Dataset items ->
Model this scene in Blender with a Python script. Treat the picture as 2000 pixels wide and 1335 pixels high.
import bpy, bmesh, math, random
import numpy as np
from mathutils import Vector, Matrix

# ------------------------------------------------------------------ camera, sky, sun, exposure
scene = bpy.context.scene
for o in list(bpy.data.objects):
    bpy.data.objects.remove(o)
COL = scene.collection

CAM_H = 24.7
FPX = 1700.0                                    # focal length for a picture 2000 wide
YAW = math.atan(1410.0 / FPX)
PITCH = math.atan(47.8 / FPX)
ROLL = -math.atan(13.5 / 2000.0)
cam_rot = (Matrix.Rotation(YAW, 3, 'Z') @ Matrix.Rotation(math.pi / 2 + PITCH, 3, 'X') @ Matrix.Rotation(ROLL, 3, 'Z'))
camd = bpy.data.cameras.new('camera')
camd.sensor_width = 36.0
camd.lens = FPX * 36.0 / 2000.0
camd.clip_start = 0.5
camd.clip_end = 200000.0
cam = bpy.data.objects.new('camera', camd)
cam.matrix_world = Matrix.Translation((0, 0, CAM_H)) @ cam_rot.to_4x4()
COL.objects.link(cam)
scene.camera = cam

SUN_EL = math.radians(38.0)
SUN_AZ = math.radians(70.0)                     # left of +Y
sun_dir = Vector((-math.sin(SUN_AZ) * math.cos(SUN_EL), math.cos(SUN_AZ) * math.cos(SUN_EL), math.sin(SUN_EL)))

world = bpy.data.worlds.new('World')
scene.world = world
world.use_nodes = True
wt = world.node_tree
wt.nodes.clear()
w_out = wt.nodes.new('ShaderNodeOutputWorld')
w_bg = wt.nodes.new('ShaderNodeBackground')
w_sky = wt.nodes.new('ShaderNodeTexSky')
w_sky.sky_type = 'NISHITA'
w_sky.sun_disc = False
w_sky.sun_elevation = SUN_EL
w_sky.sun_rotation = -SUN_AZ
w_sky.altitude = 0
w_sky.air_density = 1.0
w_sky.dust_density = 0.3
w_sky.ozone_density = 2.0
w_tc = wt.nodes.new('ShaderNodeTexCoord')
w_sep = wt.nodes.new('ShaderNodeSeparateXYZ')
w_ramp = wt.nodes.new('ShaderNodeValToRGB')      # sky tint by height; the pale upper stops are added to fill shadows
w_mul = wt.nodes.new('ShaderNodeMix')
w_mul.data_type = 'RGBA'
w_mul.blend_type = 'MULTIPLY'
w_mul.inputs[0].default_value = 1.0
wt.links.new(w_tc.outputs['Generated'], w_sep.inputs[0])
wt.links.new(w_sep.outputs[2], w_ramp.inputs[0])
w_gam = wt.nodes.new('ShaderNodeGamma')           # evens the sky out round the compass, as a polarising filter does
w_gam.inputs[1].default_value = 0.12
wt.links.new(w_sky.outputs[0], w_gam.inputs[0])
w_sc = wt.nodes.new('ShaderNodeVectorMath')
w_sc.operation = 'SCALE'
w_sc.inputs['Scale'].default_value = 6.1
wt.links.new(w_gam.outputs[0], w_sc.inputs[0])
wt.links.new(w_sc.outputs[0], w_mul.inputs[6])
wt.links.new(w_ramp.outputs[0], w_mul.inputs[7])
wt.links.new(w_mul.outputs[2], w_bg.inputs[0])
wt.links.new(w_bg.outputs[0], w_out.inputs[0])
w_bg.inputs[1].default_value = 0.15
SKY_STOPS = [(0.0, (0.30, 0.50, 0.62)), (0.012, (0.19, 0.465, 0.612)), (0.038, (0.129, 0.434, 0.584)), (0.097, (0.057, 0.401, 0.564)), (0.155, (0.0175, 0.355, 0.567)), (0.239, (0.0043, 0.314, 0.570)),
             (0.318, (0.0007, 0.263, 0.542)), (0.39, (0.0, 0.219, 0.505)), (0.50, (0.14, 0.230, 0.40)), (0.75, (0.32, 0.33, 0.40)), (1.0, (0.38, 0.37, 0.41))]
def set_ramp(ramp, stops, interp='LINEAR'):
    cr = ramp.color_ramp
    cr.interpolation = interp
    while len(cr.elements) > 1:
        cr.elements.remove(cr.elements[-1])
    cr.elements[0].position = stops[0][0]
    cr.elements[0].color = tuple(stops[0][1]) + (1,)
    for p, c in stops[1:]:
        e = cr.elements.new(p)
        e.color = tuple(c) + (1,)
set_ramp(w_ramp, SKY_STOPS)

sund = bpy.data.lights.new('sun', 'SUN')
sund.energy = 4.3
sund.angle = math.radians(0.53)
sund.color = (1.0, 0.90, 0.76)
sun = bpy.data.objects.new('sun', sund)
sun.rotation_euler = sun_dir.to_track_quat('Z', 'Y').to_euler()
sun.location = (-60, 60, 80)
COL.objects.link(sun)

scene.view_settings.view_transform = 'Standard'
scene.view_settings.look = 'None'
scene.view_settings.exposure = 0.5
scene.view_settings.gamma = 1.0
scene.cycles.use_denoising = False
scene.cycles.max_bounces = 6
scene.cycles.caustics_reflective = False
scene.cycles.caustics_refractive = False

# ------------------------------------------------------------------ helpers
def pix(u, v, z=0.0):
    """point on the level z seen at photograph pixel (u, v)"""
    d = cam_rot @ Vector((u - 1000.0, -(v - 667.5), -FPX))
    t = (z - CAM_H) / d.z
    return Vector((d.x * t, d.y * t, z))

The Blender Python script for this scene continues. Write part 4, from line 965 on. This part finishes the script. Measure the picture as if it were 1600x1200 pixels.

The request -> Reproduce the material exactly, with every line intact.

Reply ->
Model this scene in Blender with a Python script. Treat the picture as 2000 pixels wide and 1335 pixels high.
import bpy, bmesh, math, random
import numpy as np
from mathutils import Vector, Matrix

# ------------------------------------------------------------------ camera, sky, sun, exposure
scene = bpy.context.scene
for o in list(bpy.data.objects):
    bpy.data.objects.remove(o)
COL = scene.collection

CAM_H = 24.7
FPX = 1700.0                                    # focal length for a picture 2000 wide
YAW = math.atan(1410.0 / FPX)
PITCH = math.atan(47.8 / FPX)
ROLL = -math.atan(13.5 / 2000.0)
cam_rot = (Matrix.Rotation(YAW, 3, 'Z') @ Matrix.Rotation(math.pi / 2 + PITCH, 3, 'X') @ Matrix.Rotation(ROLL, 3, 'Z'))
camd = bpy.data.cameras.new('camera')
camd.sensor_width = 36.0
camd.lens = FPX * 36.0 / 2000.0
camd.clip_start = 0.5
camd.clip_end = 200000.0
cam = bpy.data.objects.new('camera', camd)
cam.matrix_world = Matrix.Translation((0, 0, CAM_H)) @ cam_rot.to_4x4()
COL.objects.link(cam)
scene.camera = cam

SUN_EL = math.radians(38.0)
SUN_AZ = math.radians(70.0)                     # left of +Y
sun_dir = Vector((-math.sin(SUN_AZ) * math.cos(SUN_EL), math.cos(SUN_AZ) * math.cos(SUN_EL), math.sin(SUN_EL)))

world = bpy.data.worlds.new('World')
scene.world = world
world.use_nodes = True
wt = world.node_tree
wt.nodes.clear()
w_out = wt.nodes.new('ShaderNodeOutputWorld')
w_bg = wt.nodes.new('ShaderNodeBackground')
w_sky = wt.nodes.new('ShaderNodeTexSky')
w_sky.sky_type = 'NISHITA'
w_sky.sun_disc = False
w_sky.sun_elevation = SUN_EL
w_sky.sun_rotation = -SUN_AZ
w_sky.altitude = 0
w_sky.air_density = 1.0
w_sky.dust_density = 0.3
w_sky.ozone_density = 2.0
w_tc = wt.nodes.new('ShaderNodeTexCoord')
w_sep = wt.nodes.new('ShaderNodeSeparateXYZ')
w_ramp = wt.nodes.new('ShaderNodeValToRGB')      # sky tint by height; the pale upper stops are added to fill shadows
w_mul = wt.nodes.new('ShaderNodeMix')
w_mul.data_type = 'RGBA'
w_mul.blend_type = 'MULTIPLY'
w_mul.inputs[0].default_value = 1.0
wt.links.new(w_tc.outputs['Generated'], w_sep.inputs[0])
wt.links.new(w_sep.outputs[2], w_ramp.inputs[0])
w_gam = wt.nodes.new('ShaderNodeGamma')           # evens the sky out round the compass, as a polarising filter does
w_gam.inputs[1].default_value = 0.12
wt.links.new(w_sky.outputs[0], w_gam.inputs[0])
w_sc = wt.nodes.new('ShaderNodeVectorMath')
w_sc.operation = 'SCALE'
w_sc.inputs['Scale'].default_value = 6.1
wt.links.new(w_gam.outputs[0], w_sc.inputs[0])
wt.links.new(w_sc.outputs[0], w_mul.inputs[6])
wt.links.new(w_ramp.outputs[0], w_mul.inputs[7])
wt.links.new(w_mul.outputs[2], w_bg.inputs[0])
wt.links.new(w_bg.outputs[0], w_out.inputs[0])
w_bg.inputs[1].default_value = 0.15
SKY_STOPS = [(0.0, (0.30, 0.50, 0.62)), (0.012, (0.19, 0.465, 0.612)), (0.038, (0.129, 0.434, 0.584)), (0.097, (0.057, 0.401, 0.564)), (0.155, (0.0175, 0.355, 0.567)), (0.239, (0.0043, 0.314, 0.570)),
             (0.318, (0.0007, 0.263, 0.542)), (0.39, (0.0, 0.219, 0.505)), (0.50, (0.14, 0.230, 0.40)), (0.75, (0.32, 0.33, 0.40)), (1.0, (0.38, 0.37, 0.41))]
def set_ramp(ramp, stops, interp='LINEAR'):
    cr = ramp.color_ramp
    cr.interpolation = interp
    while len(cr.elements) > 1:
        cr.elements.remove(cr.elements[-1])
    cr.elements[0].position = stops[0][0]
    cr.elements[0].color = tuple(stops[0][1]) + (1,)
    for p, c in stops[1:]:
        e = cr.elements.new(p)
        e.color = tuple(c) + (1,)
set_ramp(w_ramp, SKY_STOPS)

sund = bpy.data.lights.new('sun', 'SUN')
sund.energy = 4.3
sund.angle = math.radians(0.53)
sund.color = (1.0, 0.90, 0.76)
sun = bpy.data.objects.new('sun', sund)
sun.rotation_euler = sun_dir.to_track_quat('Z', 'Y').to_euler()
sun.location = (-60, 60, 80)
COL.objects.link(sun)

scene.view_settings.view_transform = 'Standard'
scene.view_settings.look = 'None'
scene.view_settings.exposure = 0.5
scene.view_settings.gamma = 1.0
scene.cycles.use_denoising = False
scene.cycles.max_bounces = 6
scene.cycles.caustics_reflective = False
scene.cycles.caustics_refractive = False

# ------------------------------------------------------------------ helpers
def pix(u, v, z=0.0):
    """point on the level z seen at photograph pixel (u, v)"""
    d = cam_rot @ Vector((u - 1000.0, -(v - 667.5), -FPX))
    t = (z - CAM_H) / d.z
    return Vector((d.x * t, d.y * t, z))

The Blender Python script for this scene continues. Write part 4, from line 965 on. This part finishes the script. Measure the picture as if it were 1600x1200 pixels.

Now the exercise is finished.